RAW DATA
•••

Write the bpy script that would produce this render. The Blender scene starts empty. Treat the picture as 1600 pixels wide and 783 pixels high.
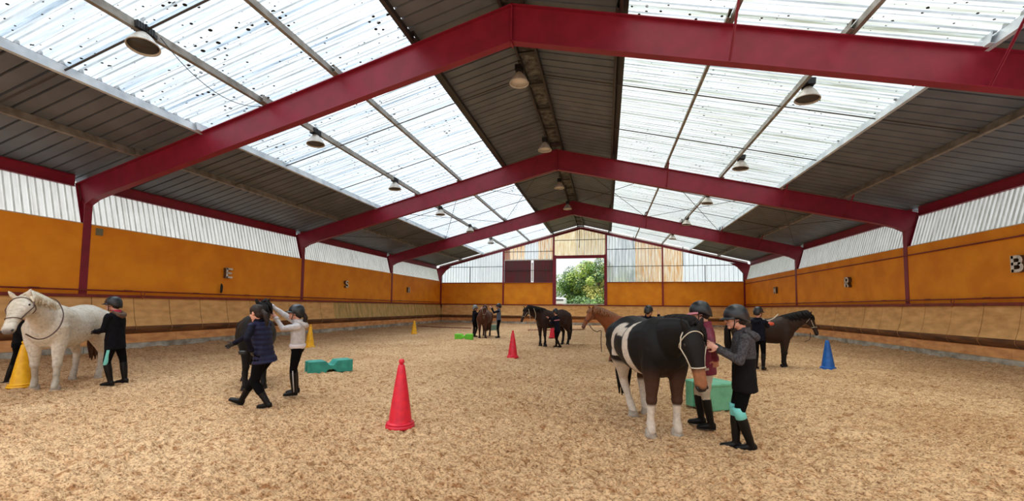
import bpy, bmesh, math, random
import numpy as np
from mathutils import Vector, Matrix

SC = bpy.context.scene
COL = SC.collection
R = random.Random(7)
NR = np.random.RandomState(11)

# ---------------------------------------------------------------- camera
EYE = np.array([0.0, 0.0, 1.6])
F_PX, CX, CY = 637.34, 800.0, 443.4
YAW, PITCH, ROLL = 0.2261, 0.0574, 0.010
_c, _s = math.cos(YAW), math.sin(YAW)
_fw = np.array([-_s, _c, 0]); _rt = np.array([_c, _s, 0]); _up = np.array([0, 0, 1.0])
_c2, _s2 = math.cos(PITCH), math.sin(PITCH)
CF = _fw * _c2 + _up * _s2
_u2 = _up * _c2 - _fw * _s2
_c3, _s3 = math.cos(ROLL), math.sin(ROLL)
CR = _rt * _c3 + _u2 * _s3
CU = _u2 * _c3 - _rt * _s3

cam_d = bpy.data.cameras.new('camera')
cam = bpy.data.objects.new('camera', cam_d); COL.objects.link(cam)
M = Matrix.Identity(4)
for i in range(3):
    M[i][0] = CR[i]; M[i][1] = CU[i]; M[i][2] = -CF[i]; M[i][3] = EYE[i]
cam.matrix_world = M
cam_d.sensor_fit = 'HORIZONTAL'; cam_d.sensor_width = 36.0
cam_d.lens = F_PX / 1600 * 36
cam_d.shift_x = 0.0; cam_d.shift_y = (CY - 391.5) / 1600
cam_d.clip_end = 500
SC.camera = cam

# ---------------------------------------------------------------- world: overcast sky
W = bpy.data.worlds.new('world'); SC.world = W; W.use_nodes = True
nt = W.node_tree; nt.nodes.clear()
o_ = nt.nodes.new('ShaderNodeOutputWorld'); b_ = nt.nodes.new('ShaderNodeBackground')
tc = nt.nodes.new('ShaderNodeTexCoord'); sx = nt.nodes.new('ShaderNodeSeparateXYZ')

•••

EXERCISE OBJECTIVE
Only the lines from the start of the material through the line containing "SC.camera = cam" should be transcribed. Pictures stay out.

TASK RESPONSE
Write the bpy script that would produce this render. The Blender scene starts empty. Treat the picture as 1600 pixels wide and 783 pixels high.
import bpy, bmesh, math, random
import numpy as np
from mathutils import Vector, Matrix

SC = bpy.context.scene
COL = SC.collection
R = random.Random(7)
NR = np.random.RandomState(11)

# ---------------------------------------------------------------- camera
EYE = np.array([0.0, 0.0, 1.6])
F_PX, CX, CY = 637.34, 800.0, 443.4
YAW, PITCH, ROLL = 0.2261, 0.0574, 0.010
_c, _s = math.cos(YAW), math.sin(YAW)
_fw = np.array([-_s, _c, 0]); _rt = np.array([_c, _s, 0]); _up = np.array([0, 0, 1.0])
_c2, _s2 = math.cos(PITCH), math.sin(PITCH)
CF = _fw * _c2 + _up * _s2
_u2 = _up * _c2 - _fw * _s2
_c3, _s3 = math.cos(ROLL), math.sin(ROLL)
CR = _rt * _c3 + _u2 * _s3
CU = _u2 * _c3 - _rt * _s3

cam_d = bpy.data.cameras.new('camera')
cam = bpy.data.objects.new('camera', cam_d); COL.objects.link(cam)
M = Matrix.Identity(4)
for i in range(3):
    M[i][0] = CR[i]; M[i][1] = CU[i]; M[i][2] = -CF[i]; M[i][3] = EYE[i]
cam.matrix_world = M
cam_d.sensor_fit = 'HORIZONTAL'; cam_d.sensor_width = 36.0
cam_d.lens = F_PX / 1600 * 36
cam_d.shift_x = 0.0; cam_d.shift_y = (CY - 391.5) / 1600
cam_d.clip_end = 500
SC.camera = cam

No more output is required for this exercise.